With such an agonising ping-pong of empty platitudes threaded right through the programme, energy levels on this edition of The Christmas Show rarely rose above the apathetic. Not once during the entire hour did a guest find an opening from the presenters to develop an anecdote or fashion a response that could sow a few seeds of enthusiasm. Unsurprisingly, this left proceedings decidedly downbeat, morose and, above all, positively un-festive. Sure, people were in Santa hats and there was irritating seasonal muzak playing non-stop for the duration, but it just didn’t add up to anything particularly alluring or exciting, let alone a line-up to get you into, well, a genuinely Christmassy mood.

This is actually the biggest flaw of all. The Christmas Show isn’t really that interested in Christmas. Special guests come on to plug forthcoming records or TV appearances that have nothing whatsoever to do with the festive season. We’re promised suggestions on how and where to find last-minute present ideas, but all we’re shown are ludicrously expensive specialist items which, again, could do just as well as gifts all the year round. Pre-filmed reports trailed as a glimpse into how the rich and famous celebrate Christmas turn out to be throwaway pieces about what it’s like to go skiing in Colorado and how big the beds are in Aspen.

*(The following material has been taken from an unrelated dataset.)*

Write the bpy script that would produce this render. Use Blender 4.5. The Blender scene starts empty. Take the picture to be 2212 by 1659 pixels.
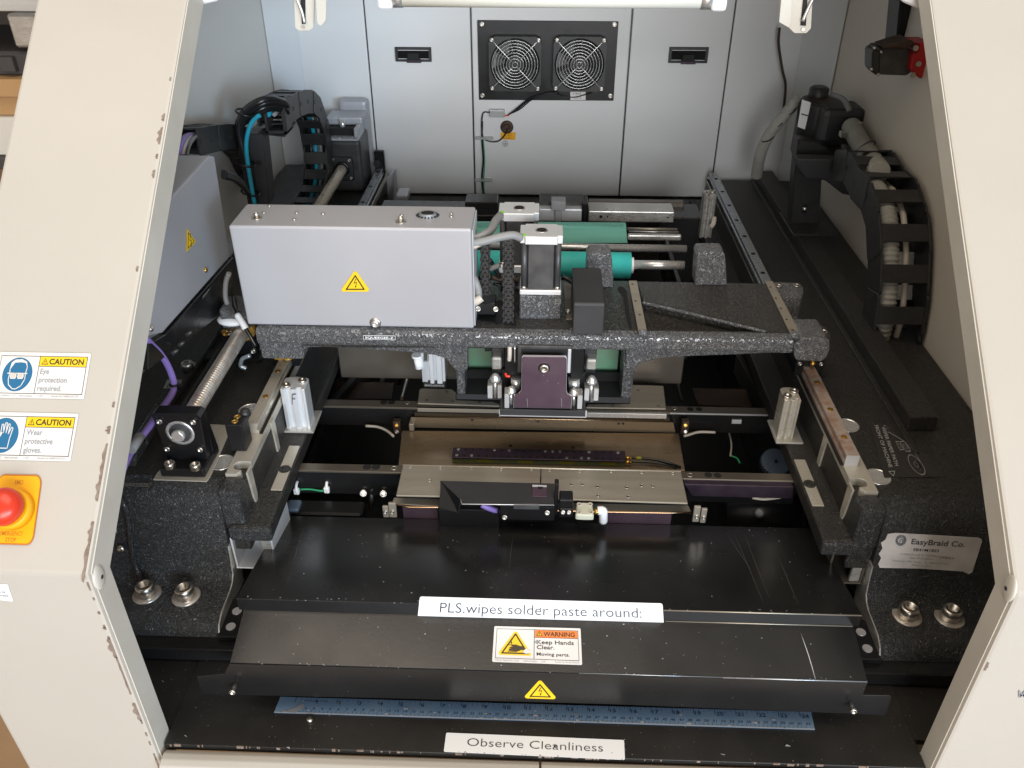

The only real nod towards the kind of thing that’s probably on viewers’ minds with just a few weeks left until the big day is a competition – but this is dispatched in such a joyless and unimaginative manner as to make you wonder why it’s even worth bothering taking part.

Removing every last tiny trace of worth and credibility from the enterprise is the knowledge that this entire lifestyle-orientated, two-handed magazine guests and gimmicks-heavy formula is being rolled out at exactly the same time on Channel 4, and with 50 times as much style and aplomb. There’s absolutely no reason to tune into The Christmas Show when you’ve an experienced, reliable alternative on the other side in the shape of Richard and Judy, who are responding to the run up to Christmas in a far more topical and entertaining fashion – besides boasting a couple of presenters who at the very least know how to talk to each other on camera.

The fact that there are now less than 20 shopping days left until Christmas might very well give some cause for concern; but the fact that there are only a dozen or so editions of The Christmas Show to try and avoid between now at December 25 is something for which we can all give season’s greetings.